In the example of FIG. 2A, the lightweight liner material 40a is a mesh liner that is wrapped around the circular band 14 to cover the discrete openings 28. In the example of FIG. 2B, the lightweight material 40b plugs, or at least partially fills, the discrete openings 28. This can be done by an injection molding process or any other process known in the art.

The circular band 14 includes a first portion 42 defined by a first diameter, a second portion 44 defined by a second diameter that is less than the first diameter, and a third portion 46 defined by a varying diameter that transitions from the first portion 42 to the second portion 44. At least one discrete opening 28 is formed in each of the first 42 and second 44 portions. In the example shown, the third portion 46 has a continuous unbroken surface that separates the first 42 and second 44 portions. It should be understood that the third portion 46 could also include a desired number of discrete openings 28.

Examples of patterns of discrete openings 28 are shown in FIGS. 3-5. In each example, the plurality of discrete openings 28 includes a first set of openings 50 and a second set of openings 52. Each discrete opening 28 in the first set of openings 50 is defined by a first cross-sectional area and each discrete opening 28 in the second set of openings 52 is defined by a second cross-section area that is different than the first cross-sectional area. For example, the first set of openings 50 shown in FIG. 3 are larger than the second set of openings 52.

The first set of openings 50 is formed in the first portion 42 of the circular band 14 and the second set of openings 52 is formed in the second portion 44 of the circular band 14. The first set of openings 50 is axially spaced apart from the second set of openings 52 in a direction parallel to the axis 12. As discussed above, the third portion 46 of the circular band 14 provides a continuous unbroken surface that separates the first set of openings 50 from the second set of openings 52.

In FIG. 3, the first 50 and second 52 sets of openings 50 are formed as oval shaped slots where slots 60a in the first portion 42 are greater in size than slots 60b in the second portion 44. In FIG. 4, slots 60c are formed to have an even greater cross-sectional area than the slots 60a shown in the FIG. 3 configuration. In FIG. 5, the first set of openings 50 is formed as circular openings 70 and the second set of openings 52 is formed as oval shaped slots 72.

In each configuration, the plurality of discrete openings 28 defines a circumferential open area within the circular band 14. Preferably, a surface area defined by the outer circumferential surface 30 of the circular band 14 is greater than the circumferential open area. This ensures that the vehicle wheel rim 10 retains sufficient structure to support wheel input loads. However, depending upon the vehicle application, the surface area defined by the outer circumferential surface 30 of the circular band 14 could be less than the circumferential open area.
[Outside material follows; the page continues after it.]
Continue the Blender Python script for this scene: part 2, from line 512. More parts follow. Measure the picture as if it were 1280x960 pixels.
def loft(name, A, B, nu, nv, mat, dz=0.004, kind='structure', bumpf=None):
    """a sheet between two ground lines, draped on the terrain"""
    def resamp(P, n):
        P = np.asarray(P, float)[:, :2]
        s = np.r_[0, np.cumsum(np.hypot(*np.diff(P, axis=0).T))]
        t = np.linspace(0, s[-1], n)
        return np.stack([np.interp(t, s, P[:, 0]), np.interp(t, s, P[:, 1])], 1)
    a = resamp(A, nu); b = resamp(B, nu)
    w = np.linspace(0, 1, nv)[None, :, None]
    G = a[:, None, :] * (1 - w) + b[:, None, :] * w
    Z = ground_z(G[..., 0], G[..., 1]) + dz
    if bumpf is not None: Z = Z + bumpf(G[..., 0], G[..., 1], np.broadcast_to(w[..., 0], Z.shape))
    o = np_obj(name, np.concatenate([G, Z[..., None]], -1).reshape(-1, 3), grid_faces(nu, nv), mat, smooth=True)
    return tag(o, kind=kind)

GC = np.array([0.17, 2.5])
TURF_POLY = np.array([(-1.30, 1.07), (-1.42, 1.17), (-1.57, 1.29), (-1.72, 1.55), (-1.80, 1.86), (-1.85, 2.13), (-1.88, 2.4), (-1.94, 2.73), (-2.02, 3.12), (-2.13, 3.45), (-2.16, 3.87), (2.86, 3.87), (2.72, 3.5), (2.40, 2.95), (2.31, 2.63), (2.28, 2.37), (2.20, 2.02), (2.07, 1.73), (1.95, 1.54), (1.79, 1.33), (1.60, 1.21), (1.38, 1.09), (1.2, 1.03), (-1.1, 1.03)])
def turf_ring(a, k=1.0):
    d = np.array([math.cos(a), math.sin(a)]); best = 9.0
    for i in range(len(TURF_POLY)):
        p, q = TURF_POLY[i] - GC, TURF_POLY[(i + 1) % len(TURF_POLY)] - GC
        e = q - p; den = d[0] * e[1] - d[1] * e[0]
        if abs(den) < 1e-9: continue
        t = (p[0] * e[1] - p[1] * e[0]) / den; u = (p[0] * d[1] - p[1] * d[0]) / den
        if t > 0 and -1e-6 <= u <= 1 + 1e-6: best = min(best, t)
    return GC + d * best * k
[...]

It should be understood that the configurations shown in FIGS. 3-5 are merely examples of different discrete opening embodiments. Many other configurations, with discrete openings 28 having different shapes and sizes in various combinations, could also be used. Further, it should be understood that the examples shown in FIGS. 3-5 also include a sealing member 40 as shown in FIG. 2A or 2B.

Although a preferred embodiment of this invention has been disclosed, a worker of ordinary skill in this art would recognize that certain modifications would come within the scope of this invention. For that reason, the following claims should be studied to determine the true scope and content of this invention.